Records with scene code
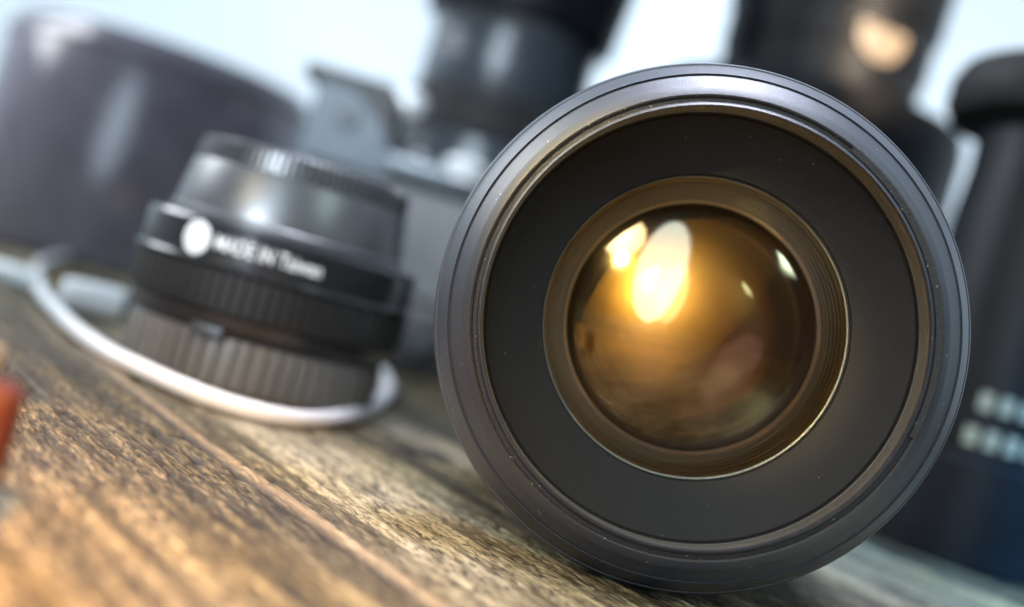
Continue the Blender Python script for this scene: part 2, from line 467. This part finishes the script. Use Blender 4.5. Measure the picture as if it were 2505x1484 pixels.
capo = lathed('rear_cap', [(.0297, .0386), (.0297, .0396), (.0290, .0402), (.0272, .0512), (.0268, .0518), (.0270, .0520), (.0264, .0566), (.0256, .0574), (.0240, .0577), (.0, .0577)],
       M_GLOSSCAP, small, 96*10, ribs={5: (96, .0013, .5), 6: (96, .0013, .5), 7: (96, .0009, .5)}, smooth=30)
# release tab on the grey ring
bm = bmesh.new(); box(bm, (-.004, -.0012, .0), (.004, .0012, .0026), .0006)
o = link('release_tab', bm, M_CHROME, small); a = FACE+math.radians(-8)
o.location = (.0322*math.cos(a), .0322*math.sin(a), .0128); o.rotation_euler = (0, 0, a+PI/2)

def wrapped_text(name, body, size, R, a_start, a_end, z, mat, parent):
    cu = bpy.data.curves.new(name, 'FONT'); cu.body = body; cu.size = size; cu.extrude = 0.00008
    cu.offset = 0.00007; cu.resolution_u = 3; cu.align_x = 'LEFT'
    t = bpy.data.objects.new(name, cu); COL.objects.link(t)
    dg = bpy.context.evaluated_depsgraph_get()
    me = bpy.data.meshes.new_from_object(t.evaluated_get(dg))
    bpy.data.objects.remove(t); bpy.data.curves.remove(cu)
    bm = bmesh.new(); bm.from_mesh(me); bpy.data.meshes.remove(me)
    bmesh.ops.triangulate(bm, faces=bm.faces)
    x0 = min(v.co.x for v in bm.verts); x1 = max(v.co.x for v in bm.verts)
    for v in bm.verts:
        a = a_start + (a_end-a_start)*(v.co.x-x0)/(x1-x0)
        rr = R + v.co.z
        v.co = Vector((rr*math.cos(a), rr*math.sin(a), z+v.co.y))
    me = bpy.data.meshes.new(name); bm.to_mesh(me); bm.free(); me.materials.append(mat)
    o = bpy.data.objects.new(name, me); COL.objects.link(o); o.parent = parent
    return o
wrapped_text('lettering', 'MADE IN Taiwan', .0045, .0342, FACE+math.radians(-13), FACE+math.radians(28), .0320, M_PRINT, small)
bm = bmesh.new()
c = bm.verts.new((0, 0, 0)); ring = []
a_d = FACE+math.radians(-21.5)
for k in range(48):
    t = 2*PI*k/48
    a = a_d + .0036*math.cos(t)/.0342
    ring.append(bm.verts.new((.03425*math.cos(a), .03425*math.sin(a), .0333+.0038*math.sin(t))))
c.co = Vector((.0343*math.cos(a_d), .0343*math.sin(a_d), .0333))
for k in range(48): bm.faces.new((c, ring[k], ring[(k+1) % 48]))
link('index_dot', bm, M_PRINT, small)

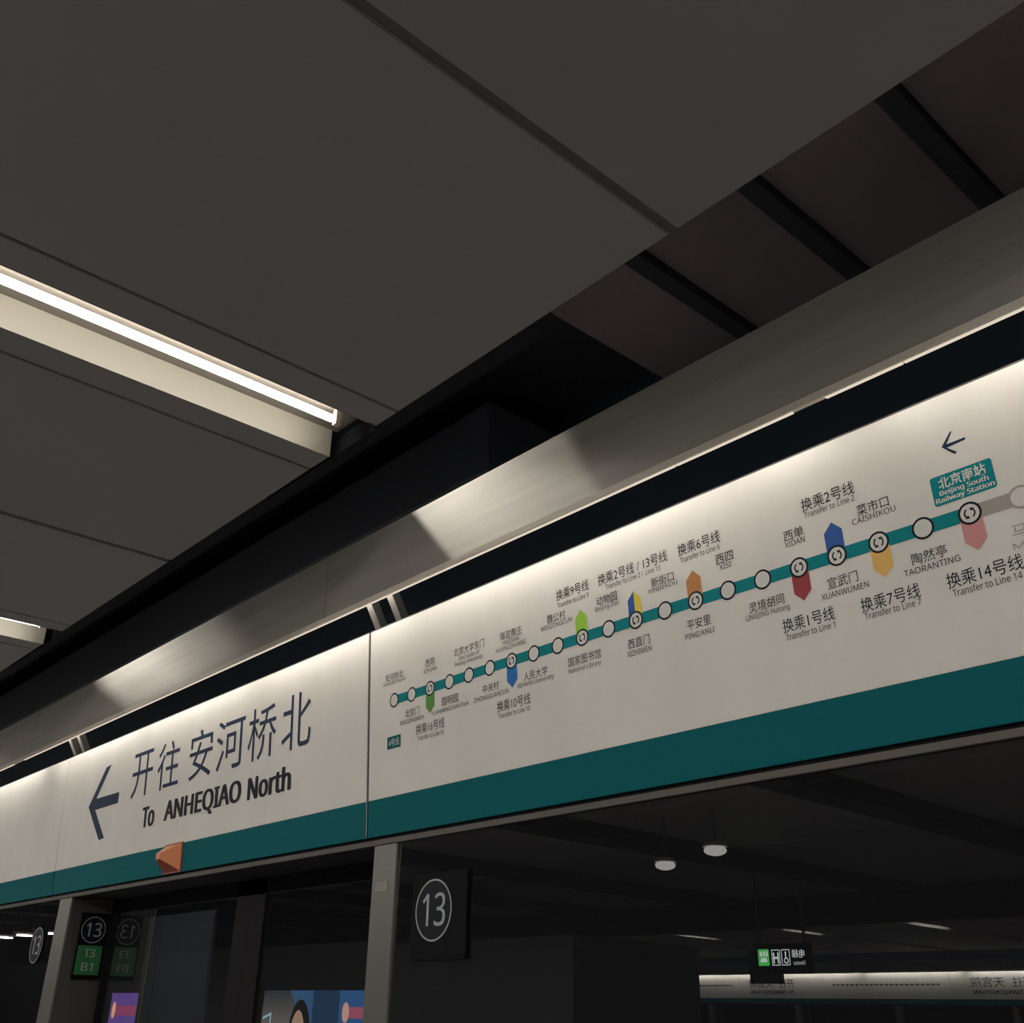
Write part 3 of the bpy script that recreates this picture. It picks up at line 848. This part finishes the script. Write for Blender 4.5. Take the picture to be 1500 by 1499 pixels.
ring('wheel', -0.083, zb + 0.065, 0.026, 0.042, -0.002, M['lit_white'], hs, 16)
text('lettering', '电梯', -0.405, -0.187, zb + 0.10, zb + 0.215, -0.002, M['lit_white'], hs, 0.0, False, 1.0, [(0, 0), (0.03, 0)])
text('lettering', 'Elevator', -0.405, -0.20, zb + 0.005, zb + 0.06, -0.002, M['lit_white'], hs, 0.0, True)

# opposite screen doors: signs, lamps, pillars, glass, beam
OB = (0, YO, Z(0.530))
opp_edges = [-32.2, -29.2, -26.1, -23.0, -20.0, -17.15, -13.50, -10.3, -6.3, -3.3, -0.3]
opp = []
for i, (a, b) in enumerate(zip(opp_edges[:-1], opp_edges[1:])):
    p = empty('header_sign', ((a + b) / 2, YO, Z(0.530)), (TILT, 0, PI))
    h = (b - a) / 2 - 0.006
    box('white_board', -h, h, 0, 0.022, 0.127, H, M['white'], p)
    box('teal_band', -h, h, 0, 0.022, 0, 0.1265, M['teal'], p)
    tag(p, 'white header sign across the platform, mirrored small in the glass', 'sign', 'header signs across the platform')
    opp.append((p, h))
def opp_dir(i):
    p, h = opp[i]
    text('chinese_lettering', '开往', -0.48, 0.04, 0.40, 0.63, E1, M['navy'], p)
    text('chinese_lettering', '天宫院', 0.22, 1.06, 0.40, 0.63, E1, M['navy'], p)
    text('latin_lettering', 'To  TIANGONGYUAN', -0.45, 1.02, 0.24, 0.34, E1, M['ink'], p, 0.02, True)
    p['label'] = ['white direction sign across the platform with mirrored large Chinese lettering at lower right', 'white direction sign across the platform, mirrored beside the hanging sign'][i == 4]
def opp_map(i):
    p, h = opp[i]
    flat('route_line', [[(-h + 0.3, 0.45), (h - 0.3, 0.45), (h - 0.3, 0.48), (-h + 0.3, 0.48)]], -0.0006, M['inkgrey'], p)
    n = 22
    flat('station_marker', [disc_pts(-h + 0.3 + (2 * h - 0.6) * k / (n - 1), 0.465, 0.026, n=10) for k in range(n)], -0.001, M['ink'], p)
    p['label'] = ['white route map sign across the platform, thin line mirrored in the glass', 'white route map sign across the platform at the mirrored left end'][i == 3]
opp_dir(6); opp_dir(4); opp_map(5); opp_map(3)
ob = empty('door_header', (0, 0, 0)); tag(ob, 'dark door header beam across the platform behind the camera', 'door header')
prism('beam', [(YO - 0.026, Z(0.499)), (YO - 0.026, Z(0.56)), (YO + 0.02, Z(1.26)), (YO - 0.5, Z(1.26)), (YO - 0.5, Z(0.499))], -31, 6.4, M['black'], ob)
of = fascia('steel_fascia', [-31, -25, -19, -13, -7, -1, 6], 'steel fascia across the platform behind the camera')
of.location = (-25.0, YO + 0.25, Z(1.271)); of.rotation_euler = (0, 0, PI)
for i in range(10):
    xc = -29.0 + 2.9 * i
    t = empty('strip_light', (xc, YO + 0.25, Z(1.271)), (0, 0, PI)); tag(t, 'strip light over the header signs across the platform', 'strip light', 'strip lights across the platform')
    box('housing', -1.35, 1.35, 0.004, 0.05, 0.0, 0.010, M['cream'], t)
    tube_x('tube', 0.085, 0.092, 0.034, -1.34, 1.34, M['htube'], t)
for i in range(10):
    x = -30.3 + 3.05 * i
    p = empty('door_pillar', (x, YO, 0), (0, 0, PI)); tag(p, 'steel pillar of the screen doors across the platform', 'pillar', 'pillars across the platform')
    box('steel_face', -0.067, 0.067, 0, 0.2, 0, Z(0.498), M['steel'], p, 0.004)
ow = tag(box('window_3', -31, 6, YO - 0.3, YO - 0.29, 0, Z(0.498), M['glass']), kind='structure')
cols = [((0.35, 0.02, 0.03), 'red'), ((0.12, 0.18, 0.35), 'blue grey'), ((0.4, 0.4, 0.45), 'pale'), ((0.45, 0.03, 0.03), 'bright red'), ((0.25, 0.03, 0.06), 'dark red')]
for i, (xc, w, (c, nm)) in enumerate(((-19.0, 2.1, cols[4]), (-15.6, 2.3, cols[1]), (-12.5, 2.8, cols[3]), (-22.0, 1.0, cols[2]), (-8.6, 2.4, cols[0]))):
    t = empty('advertising_screen', (xc, YO - 1.2, Z(-0.60)), (0, 0, PI)); tag(t, '%s lit advertising screen across the platform, mirrored dimly at the bottom' % nm, 'screen')
    box('case', -w / 2 - 0.05, w / 2 + 0.05, 0.01, 0.1, -1.0, 0.45, M['black'], t)
    flat('picture', [[(-w / 2, -0.95), (w / 2, -0.95), (w / 2, 0.40), (-w / 2, 0.40)]], 0.0, emitter('screen_%s' % nm.replace(' ', '_'), c, 1.0), t)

DIRECTIONS:
Give all the lines above again, character for character, without pictures.

EXERCISE SOLUTION:
Continue the Blender Python script for this scene: part 2, from line 467. This part finishes the script. Use Blender 4.5. Measure the picture as if it were 2505x1484 pixels.
capo = lathed('rear_cap', [(.0297, .0386), (.0297, .0396), (.0290, .0402), (.0272, .0512), (.0268, .0518), (.0270, .0520), (.0264, .0566), (.0256, .0574), (.0240, .0577), (.0, .0577)],
       M_GLOSSCAP, small, 96*10, ribs={5: (96, .0013, .5), 6: (96, .0013, .5), 7: (96, .0009, .5)}, smooth=30)
# release tab on the grey ring
bm = bmesh.new(); box(bm, (-.004, -.0012, .0), (.004, .0012, .0026), .0006)
o = link('release_tab', bm, M_CHROME, small); a = FACE+math.radians(-8)
o.location = (.0322*math.cos(a), .0322*math.sin(a), .0128); o.rotation_euler = (0, 0, a+PI/2)

def wrapped_text(name, body, size, R, a_start, a_end, z, mat, parent):
    cu = bpy.data.curves.new(name, 'FONT'); cu.body = body; cu.size = size; cu.extrude = 0.00008
    cu.offset = 0.00007; cu.resolution_u = 3; cu.align_x = 'LEFT'
    t = bpy.data.objects.new(name, cu); COL.objects.link(t)
    dg = bpy.context.evaluated_depsgraph_get()
    me = bpy.data.meshes.new_from_object(t.evaluated_get(dg))
    bpy.data.objects.remove(t); bpy.data.curves.remove(cu)
    bm = bmesh.new(); bm.from_mesh(me); bpy.data.meshes.remove(me)
    bmesh.ops.triangulate(bm, faces=bm.faces)
    x0 = min(v.co.x for v in bm.verts); x1 = max(v.co.x for v in bm.verts)
    for v in bm.verts:
        a = a_start + (a_end-a_start)*(v.co.x-x0)/(x1-x0)
        rr = R + v.co.z
        v.co = Vector((rr*math.cos(a), rr*math.sin(a), z+v.co.y))
    me = bpy.data.meshes.new(name); bm.to_mesh(me); bm.free(); me.materials.append(mat)
    o = bpy.data.objects.new(name, me); COL.objects.link(o); o.parent = parent
    return o
wrapped_text('lettering', 'MADE IN Taiwan', .0045, .0342, FACE+math.radians(-13), FACE+math.radians(28), .0320, M_PRINT, small)
bm = bmesh.new()
c = bm.verts.new((0, 0, 0)); ring = []
a_d = FACE+math.radians(-21.5)
for k in range(48):
    t = 2*PI*k/48
    a = a_d + .0036*math.cos(t)/.0342
    ring.append(bm.verts.new((.03425*math.cos(a), .03425*math.sin(a), .0333+.0038*math.sin(t))))
c.co = Vector((.0343*math.cos(a_d), .0343*math.sin(a_d), .0333))
for k in range(48): bm.faces.new((c, ring[k], ring[(k+1) % 48]))
link('index_dot', bm, M_PRINT, small)

Write part 3 of the bpy script that recreates this picture. It picks up at line 848. This part finishes the script. Write for Blender 4.5. Take the picture to be 1500 by 1499 pixels.
ring('wheel', -0.083, zb + 0.065, 0.026, 0.042, -0.002, M['lit_white'], hs, 16)
text('lettering', '电梯', -0.405, -0.187, zb + 0.10, zb + 0.215, -0.002, M['lit_white'], hs, 0.0, False, 1.0, [(0, 0), (0.03, 0)])
text('lettering', 'Elevator', -0.405, -0.20, zb + 0.005, zb + 0.06, -0.002, M['lit_white'], hs, 0.0, True)

# opposite screen doors: signs, lamps, pillars, glass, beam
OB = (0, YO, Z(0.530))
opp_edges = [-32.2, -29.2, -26.1, -23.0, -20.0, -17.15, -13.50, -10.3, -6.3, -3.3, -0.3]
opp = []
for i, (a, b) in enumerate(zip(opp_edges[:-1], opp_edges[1:])):
    p = empty('header_sign', ((a + b) / 2, YO, Z(0.530)), (TILT, 0, PI))
    h = (b - a) / 2 - 0.006
    box('white_board', -h, h, 0, 0.022, 0.127, H, M['white'], p)
    box('teal_band', -h, h, 0, 0.022, 0, 0.1265, M['teal'], p)
    tag(p, 'white header sign across the platform, mirrored small in the glass', 'sign', 'header signs across the platform')
    opp.append((p, h))
def opp_dir(i):
    p, h = opp[i]
    text('chinese_lettering', '开往', -0.48, 0.04, 0.40, 0.63, E1, M['navy'], p)
    text('chinese_lettering', '天宫院', 0.22, 1.06, 0.40, 0.63, E1, M['navy'], p)
    text('latin_lettering', 'To  TIANGONGYUAN', -0.45, 1.02, 0.24, 0.34, E1, M['ink'], p, 0.02, True)
    p['label'] = ['white direction sign across the platform with mirrored large Chinese lettering at lower right', 'white direction sign across the platform, mirrored beside the hanging sign'][i == 4]
def opp_map(i):
    p, h = opp[i]
    flat('route_line', [[(-h + 0.3, 0.45), (h - 0.3, 0.45), (h - 0.3, 0.48), (-h + 0.3, 0.48)]], -0.0006, M['inkgrey'], p)
    n = 22
    flat('station_marker', [disc_pts(-h + 0.3 + (2 * h - 0.6) * k / (n - 1), 0.465, 0.026, n=10) for k in range(n)], -0.001, M['ink'], p)
    p['label'] = ['white route map sign across the platform, thin line mirrored in the glass', 'white route map sign across the platform at the mirrored left end'][i == 3]
opp_dir(6); opp_dir(4); opp_map(5); opp_map(3)
ob = empty('door_header', (0, 0, 0)); tag(ob, 'dark door header beam across the platform behind the camera', 'door header')
prism('beam', [(YO - 0.026, Z(0.499)), (YO - 0.026, Z(0.56)), (YO + 0.02, Z(1.26)), (YO - 0.5, Z(1.26)), (YO - 0.5, Z(0.499))], -31, 6.4, M['black'], ob)
of = fascia('steel_fascia', [-31, -25, -19, -13, -7, -1, 6], 'steel fascia across the platform behind the camera')
of.location = (-25.0, YO + 0.25, Z(1.271)); of.rotation_euler = (0, 0, PI)
for i in range(10):
    xc = -29.0 + 2.9 * i
    t = empty('strip_light', (xc, YO + 0.25, Z(1.271)), (0, 0, PI)); tag(t, 'strip light over the header signs across the platform', 'strip light', 'strip lights across the platform')
    box('housing', -1.35, 1.35, 0.004, 0.05, 0.0, 0.010, M['cream'], t)
    tube_x('tube', 0.085, 0.092, 0.034, -1.34, 1.34, M['htube'], t)
for i in range(10):
    x = -30.3 + 3.05 * i
    p = empty('door_pillar', (x, YO, 0), (0, 0, PI)); tag(p, 'steel pillar of the screen doors across the platform', 'pillar', 'pillars across the platform')
    box('steel_face', -0.067, 0.067, 0, 0.2, 0, Z(0.498), M['steel'], p, 0.004)
ow = tag(box('window_3', -31, 6, YO - 0.3, YO - 0.29, 0, Z(0.498), M['glass']), kind='structure')
cols = [((0.35, 0.02, 0.03), 'red'), ((0.12, 0.18, 0.35), 'blue grey'), ((0.4, 0.4, 0.45), 'pale'), ((0.45, 0.03, 0.03), 'bright red'), ((0.25, 0.03, 0.06), 'dark red')]
for i, (xc, w, (c, nm)) in enumerate(((-19.0, 2.1, cols[4]), (-15.6, 2.3, cols[1]), (-12.5, 2.8, cols[3]), (-22.0, 1.0, cols[2]), (-8.6, 2.4, cols[0]))):
    t = empty('advertising_screen', (xc, YO - 1.2, Z(-0.60)), (0, 0, PI)); tag(t, '%s lit advertising screen across the platform, mirrored dimly at the bottom' % nm, 'screen')
    box('case', -w / 2 - 0.05, w / 2 + 0.05, 0.01, 0.1, -1.0, 0.45, M['black'], t)
    flat('picture', [[(-w / 2, -0.95), (w / 2, -0.95), (w / 2, 0.40), (-w / 2, 0.40)]], 0.0, emitter('screen_%s' % nm.replace(' ', '_'), c, 1.0), t)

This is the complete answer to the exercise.